A weaker dollar and optimism that a global oil glut will ease have boosted crude futures about $20 a barrel or more since they plumbed 12-year lows below $30 in the first quarter.
With prices less than $5 away from $50 a barrel, investment bank Jefferies said the market "is coming into better balance" and would flip into undersupply in the second half of the year.
But others warned that the rally was driven by investors holding large speculative positions, while oil stockpiles were still high, with a Reuters survey showing OPEC output in April rising to its most in recent history.
"The issue is that we haven't seen price rallies ... correlate with fundamentals," said Hamza Khan, senior commodity strategist at ING. "The fundamentals - high stocks, high production - haven't changed."
Technical analysts said crude could cruise to $50 a barrel but stiffer resistance before $55 could spark profit-taking on the market's biggest rebound in two years.
Brent crude was down 25 cents at $47.89 a barrel by 12:07 p.m.

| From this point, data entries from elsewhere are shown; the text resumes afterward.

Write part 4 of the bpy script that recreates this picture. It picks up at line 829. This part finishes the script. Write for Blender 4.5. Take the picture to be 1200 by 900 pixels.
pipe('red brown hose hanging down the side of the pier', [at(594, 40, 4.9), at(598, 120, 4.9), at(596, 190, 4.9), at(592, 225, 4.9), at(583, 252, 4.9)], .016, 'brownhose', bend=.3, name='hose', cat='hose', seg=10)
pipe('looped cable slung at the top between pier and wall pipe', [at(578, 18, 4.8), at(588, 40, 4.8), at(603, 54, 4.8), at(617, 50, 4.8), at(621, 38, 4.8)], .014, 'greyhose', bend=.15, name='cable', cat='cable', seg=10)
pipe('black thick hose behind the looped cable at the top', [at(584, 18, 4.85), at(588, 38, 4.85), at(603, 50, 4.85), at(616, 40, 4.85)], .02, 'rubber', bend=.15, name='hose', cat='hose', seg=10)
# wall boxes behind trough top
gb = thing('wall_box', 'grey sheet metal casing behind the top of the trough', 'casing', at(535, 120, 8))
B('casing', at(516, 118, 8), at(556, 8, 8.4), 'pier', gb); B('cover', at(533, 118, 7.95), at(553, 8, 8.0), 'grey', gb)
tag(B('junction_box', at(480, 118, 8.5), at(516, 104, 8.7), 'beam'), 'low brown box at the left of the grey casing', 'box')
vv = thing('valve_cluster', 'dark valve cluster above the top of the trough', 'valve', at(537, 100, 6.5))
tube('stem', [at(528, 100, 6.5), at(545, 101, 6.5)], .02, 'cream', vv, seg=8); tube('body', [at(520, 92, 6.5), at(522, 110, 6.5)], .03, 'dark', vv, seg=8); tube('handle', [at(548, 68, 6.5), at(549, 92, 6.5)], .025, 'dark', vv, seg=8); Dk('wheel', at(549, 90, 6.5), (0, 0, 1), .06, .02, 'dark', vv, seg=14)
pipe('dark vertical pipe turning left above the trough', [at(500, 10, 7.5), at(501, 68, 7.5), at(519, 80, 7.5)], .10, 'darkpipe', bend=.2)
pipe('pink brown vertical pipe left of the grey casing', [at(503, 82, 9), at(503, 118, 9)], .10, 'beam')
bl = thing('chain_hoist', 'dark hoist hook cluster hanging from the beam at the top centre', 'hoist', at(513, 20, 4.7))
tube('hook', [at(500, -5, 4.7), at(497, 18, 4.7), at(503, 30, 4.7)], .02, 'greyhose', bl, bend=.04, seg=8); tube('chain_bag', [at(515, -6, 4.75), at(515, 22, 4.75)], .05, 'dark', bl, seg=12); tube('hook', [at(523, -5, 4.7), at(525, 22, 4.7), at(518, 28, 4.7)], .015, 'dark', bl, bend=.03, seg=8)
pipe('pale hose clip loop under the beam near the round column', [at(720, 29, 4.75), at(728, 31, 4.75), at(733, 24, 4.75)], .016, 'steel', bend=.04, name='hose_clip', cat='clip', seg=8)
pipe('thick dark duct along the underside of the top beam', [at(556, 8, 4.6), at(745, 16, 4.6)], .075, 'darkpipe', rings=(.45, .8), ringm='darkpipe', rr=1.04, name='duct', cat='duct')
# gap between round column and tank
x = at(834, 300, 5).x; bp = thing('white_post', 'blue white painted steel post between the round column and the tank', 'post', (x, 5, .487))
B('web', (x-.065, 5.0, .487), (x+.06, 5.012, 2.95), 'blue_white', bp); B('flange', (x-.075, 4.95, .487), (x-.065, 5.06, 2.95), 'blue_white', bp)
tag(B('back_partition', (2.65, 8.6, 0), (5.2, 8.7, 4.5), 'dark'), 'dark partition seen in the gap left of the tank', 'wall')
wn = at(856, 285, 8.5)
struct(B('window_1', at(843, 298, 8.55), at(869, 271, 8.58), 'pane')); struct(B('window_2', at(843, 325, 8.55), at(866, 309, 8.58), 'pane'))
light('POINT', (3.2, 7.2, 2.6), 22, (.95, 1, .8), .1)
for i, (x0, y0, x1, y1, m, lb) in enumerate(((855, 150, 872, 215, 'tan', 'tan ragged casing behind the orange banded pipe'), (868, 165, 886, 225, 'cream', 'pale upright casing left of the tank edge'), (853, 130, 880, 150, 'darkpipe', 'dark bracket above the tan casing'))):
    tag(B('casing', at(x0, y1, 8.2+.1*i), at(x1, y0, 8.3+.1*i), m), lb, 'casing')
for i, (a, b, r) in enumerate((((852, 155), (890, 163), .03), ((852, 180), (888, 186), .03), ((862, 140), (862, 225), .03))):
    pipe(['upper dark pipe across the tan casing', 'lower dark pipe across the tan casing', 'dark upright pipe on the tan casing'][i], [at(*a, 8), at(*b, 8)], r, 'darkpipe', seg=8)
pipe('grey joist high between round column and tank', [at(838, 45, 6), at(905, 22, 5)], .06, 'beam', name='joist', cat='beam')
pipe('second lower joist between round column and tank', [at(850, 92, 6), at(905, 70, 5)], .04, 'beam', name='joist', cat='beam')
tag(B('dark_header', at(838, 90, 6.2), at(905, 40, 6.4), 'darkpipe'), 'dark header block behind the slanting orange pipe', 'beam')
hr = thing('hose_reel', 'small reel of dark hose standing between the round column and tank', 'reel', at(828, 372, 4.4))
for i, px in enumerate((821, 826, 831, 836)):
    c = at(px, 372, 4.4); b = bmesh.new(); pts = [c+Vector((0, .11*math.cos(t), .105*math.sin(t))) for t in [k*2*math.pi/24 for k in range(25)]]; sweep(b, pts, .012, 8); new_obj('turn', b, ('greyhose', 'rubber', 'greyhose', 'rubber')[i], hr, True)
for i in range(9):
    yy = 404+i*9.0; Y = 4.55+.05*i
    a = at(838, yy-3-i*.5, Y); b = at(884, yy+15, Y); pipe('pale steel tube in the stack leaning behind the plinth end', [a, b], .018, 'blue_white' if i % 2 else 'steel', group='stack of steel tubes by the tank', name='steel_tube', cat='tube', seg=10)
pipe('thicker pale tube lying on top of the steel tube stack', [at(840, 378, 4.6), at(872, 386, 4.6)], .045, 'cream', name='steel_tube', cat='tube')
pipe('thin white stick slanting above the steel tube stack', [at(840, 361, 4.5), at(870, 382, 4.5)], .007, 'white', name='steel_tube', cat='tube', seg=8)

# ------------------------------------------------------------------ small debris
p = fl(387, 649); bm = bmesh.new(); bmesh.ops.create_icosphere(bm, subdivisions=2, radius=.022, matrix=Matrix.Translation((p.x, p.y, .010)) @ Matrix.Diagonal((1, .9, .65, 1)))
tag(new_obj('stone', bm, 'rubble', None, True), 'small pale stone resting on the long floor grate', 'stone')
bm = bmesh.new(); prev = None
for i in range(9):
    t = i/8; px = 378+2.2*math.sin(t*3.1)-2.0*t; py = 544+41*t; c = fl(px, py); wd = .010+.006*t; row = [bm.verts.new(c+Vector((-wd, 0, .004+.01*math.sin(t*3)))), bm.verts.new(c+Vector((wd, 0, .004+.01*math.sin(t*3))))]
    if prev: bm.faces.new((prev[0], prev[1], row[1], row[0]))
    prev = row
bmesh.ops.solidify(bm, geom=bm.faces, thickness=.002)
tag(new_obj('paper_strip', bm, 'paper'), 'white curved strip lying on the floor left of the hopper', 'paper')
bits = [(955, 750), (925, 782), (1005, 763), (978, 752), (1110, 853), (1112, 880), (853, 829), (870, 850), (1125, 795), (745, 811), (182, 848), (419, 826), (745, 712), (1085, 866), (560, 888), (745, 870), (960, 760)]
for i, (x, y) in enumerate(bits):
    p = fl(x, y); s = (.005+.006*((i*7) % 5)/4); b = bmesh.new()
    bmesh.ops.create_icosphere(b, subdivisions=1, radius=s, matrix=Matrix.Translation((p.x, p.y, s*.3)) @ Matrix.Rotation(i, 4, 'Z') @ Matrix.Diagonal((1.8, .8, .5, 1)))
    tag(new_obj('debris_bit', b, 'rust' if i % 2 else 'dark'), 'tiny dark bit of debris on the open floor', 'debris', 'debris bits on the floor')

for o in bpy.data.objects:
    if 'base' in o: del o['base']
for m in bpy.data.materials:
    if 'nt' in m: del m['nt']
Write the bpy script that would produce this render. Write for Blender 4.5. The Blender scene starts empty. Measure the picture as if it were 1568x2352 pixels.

EDT, after setting a 2016 high of $48.50.
U.S. crude slipped by 20 cents at $45.83, after a year-to-date peak at $46.78.
Analysts polled by Reuters raised their average forecast for Brent in 2016 to $42.30 per barrel, the second consecutive month of increases.
Bank of America Merrill Lynch said in a note that "non-OPEC oil supply is indeed hanging off a cliff", and estimated that global output would contract year on year in April or May for the first time since 2013.
The OPEC survey aside, Saudi oil output was expected to edge up by 350,000 barrels to around 10.5 million barrels per day, sources told Reuters, as tankers filled with unsold oil floated at sea seeking buyers.
The discount in spot U.S. crude to the next trading month meanwhile whittled to its smallest since January, reducing the advantages of storing oil in the United States for later delivery.